Ah me! what words to accost him can I find?
What cause has he to trust me? In the past
I have been proved his rancorous enemy.
Not in derision, Oedipus, I come
Nor to upbraid thee with thy past misdeeds.
Although this play takes place chronologically before Antigone, Sophocles wrote it about fifteen years later. Thus, the Greek audiences who knew the myths and had seen the production of Antigone would know that Oedipus's wish does not come true: Creon, because of his pride, anger, and disrespect to the gods, also brings on the destruction of his family.
May Providence deal with thee kindlier
Than it has dealt with me!
Where'er ye go to feast or festival,
No merrymaking will it prove for you,
But oft abashed in tears ye will return.
And when ye come to marriageable years,
Where's the bold wooers who will jeopardize
To take unto himself such disrepute
As to my children's children still must cling,
For what of infamy is lacking here?
O leave them not to wander poor, unwed,
Thy kin, nor let them share my low estate.

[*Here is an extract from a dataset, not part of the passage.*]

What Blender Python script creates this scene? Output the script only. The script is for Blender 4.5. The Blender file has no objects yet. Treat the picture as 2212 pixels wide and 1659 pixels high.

O pity them so young, and but for thee
All destitute.
The superior force that overwhelmed Oedipus is Fate. Upon discovering that he actually did fulfill the oracle's predictions (which he thought had been carefully avoided), Oedipus is overwhelmed by grief, shame, and horror.
Look ye, countrymen and Thebans, this is Oedipus the great,
He who knew the Sphinx's riddle and was mightiest in our state.
Who of all our townsmen gazed not on his fame with envious eyes?
Now, in what a sea of troubles sunk and overwhelmed he lies!